Civil War 1860
Election
The “wedges of separation” caused by slavery split large
Protestant sects into Northern and Southern branches and dissolved the Whig
party . Most Southern Whigs joined the Democratic party , one of the few
remaining, if shaky, nationwide institutions. The new Republican party , heir to
the Free-Soil party and to the Liberty party , was a strictly Northern
phenomenon. The crucial point was reached in the presidential election of 1860,
in which the Republican candidate, Abraham Lincoln , defeated three
opponents—Stephen A. Douglas (Northern Democrat), John C. Breckinridge (Southern
Democrat), and John Bell of the Constitutional Union party .

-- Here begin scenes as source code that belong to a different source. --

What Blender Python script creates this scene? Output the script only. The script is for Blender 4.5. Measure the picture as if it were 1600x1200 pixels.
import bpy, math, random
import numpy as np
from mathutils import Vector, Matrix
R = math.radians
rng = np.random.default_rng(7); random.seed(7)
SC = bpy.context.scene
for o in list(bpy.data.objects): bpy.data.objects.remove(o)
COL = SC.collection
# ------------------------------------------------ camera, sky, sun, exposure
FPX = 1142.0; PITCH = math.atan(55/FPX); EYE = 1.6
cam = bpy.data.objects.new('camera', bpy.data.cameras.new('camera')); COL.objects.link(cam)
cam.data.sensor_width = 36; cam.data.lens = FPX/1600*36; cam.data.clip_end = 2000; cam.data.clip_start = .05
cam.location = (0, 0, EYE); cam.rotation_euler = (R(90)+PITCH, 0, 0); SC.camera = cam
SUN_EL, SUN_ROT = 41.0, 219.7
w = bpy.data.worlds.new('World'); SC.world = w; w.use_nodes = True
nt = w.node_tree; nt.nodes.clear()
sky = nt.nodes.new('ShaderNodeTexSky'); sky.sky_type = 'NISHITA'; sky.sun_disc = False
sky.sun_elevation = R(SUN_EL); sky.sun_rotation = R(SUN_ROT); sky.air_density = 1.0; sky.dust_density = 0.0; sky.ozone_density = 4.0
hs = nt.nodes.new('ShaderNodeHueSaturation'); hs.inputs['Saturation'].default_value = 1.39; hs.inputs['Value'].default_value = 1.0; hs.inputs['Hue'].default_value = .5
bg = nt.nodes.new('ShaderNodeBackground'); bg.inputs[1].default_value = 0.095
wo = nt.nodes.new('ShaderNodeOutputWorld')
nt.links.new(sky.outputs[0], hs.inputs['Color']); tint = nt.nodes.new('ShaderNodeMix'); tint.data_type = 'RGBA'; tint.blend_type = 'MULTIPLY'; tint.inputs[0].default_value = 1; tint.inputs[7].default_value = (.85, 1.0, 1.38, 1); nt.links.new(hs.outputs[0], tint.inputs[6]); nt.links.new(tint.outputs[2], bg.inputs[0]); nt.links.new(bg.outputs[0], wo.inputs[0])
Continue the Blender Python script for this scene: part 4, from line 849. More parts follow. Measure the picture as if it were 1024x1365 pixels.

Lincoln's victory was the signal for the secession of South Carolina (Dec. 20,
1860), and that state was followed out of the Union by six other
states—Mississippi, Florida, Alabama, Georgia, Louisiana, and Texas. Immediately
the question of federal property in these states became important, especially
the forts in the harbor of Charleston, S.C. (see Fort Sumter ). The outgoing
President, James Buchanan , a Northern Democrat who was either truckling to the
Southern, proslavery wing of his party or sincerely attempting to avert war,
pursued a vacillating course. At any rate the question of the forts was still
unsettled when Lincoln was inaugurated, and meanwhile there had been several
futile efforts to reunite the sections, notably the Crittenden Compromise
offered by Sen. J. J. Crittenden. Lincoln resolved to hold Sumter. The new
Confederate government under President Jefferson Davis and South Carolina were
equally determined to oust the Federals.